Personally, I think at a minimum the civil statute should be extended — under current law, a criminal prosecution can be brought until the victim turns 50, whereas a civil lawsuit can be filed until the victim turns 30. We usually apply stricter standards to criminal claims than to civil claims (e.g., the “beyond a reasonable doubt” burden of proof as compared to “preponderance of the evidence), so it doesn’t make sense to stop civil claims at 30 but allow criminal prosecutions for another 20 years.
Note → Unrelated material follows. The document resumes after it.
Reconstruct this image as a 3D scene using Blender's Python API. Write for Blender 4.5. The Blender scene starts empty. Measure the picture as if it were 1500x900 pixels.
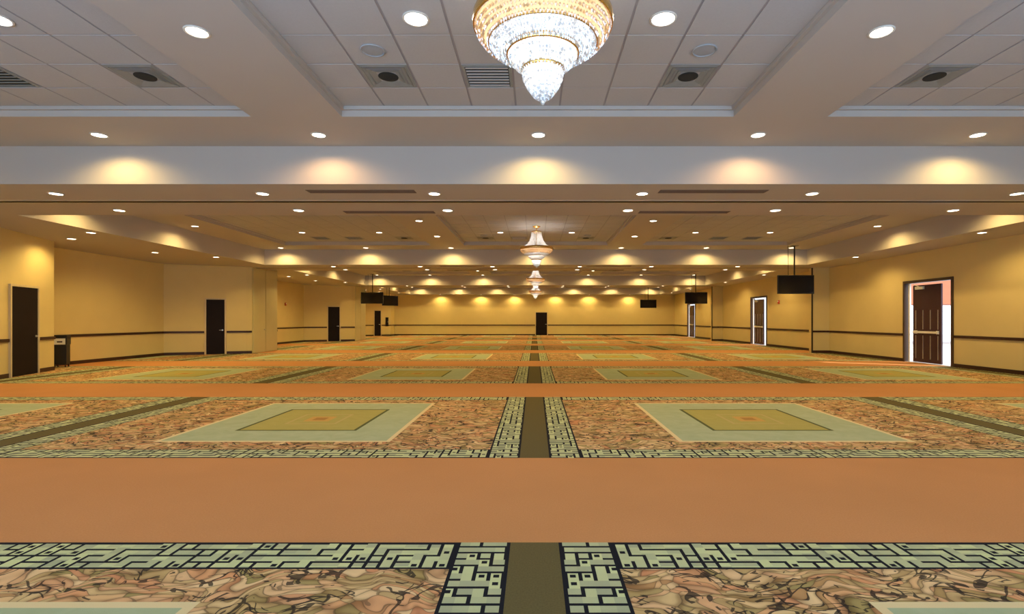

If the claims remain viable enough to warrant imperiling the defendant’s liberty, they warrant the possibility of compensation for the victim. (New Jersey has a similarly strange set up — criminal prosecutions have no statute of limitations, while civil lawsuits do.)

From the Grand Jury Presentment against the Catholic Archdiocese of Philadelphia, to the Sandusky scandal, to the Conlin allegations, the childhood sexual abuse was probably the biggest story in Pennsylvania law in 2011 (with all the unfortunate lawyer advertising to boot), overtaking even the changes to joint and several liability and the Marcellus Shale and fracking developments. One potential outcome from all of this attention could be an extension of the statute of limitations in civil lawsuits stemming from child sexual abuse. Maybe 2012 will be the year the legislature and the governor stop taking away victims’ rights and start giving some rights back.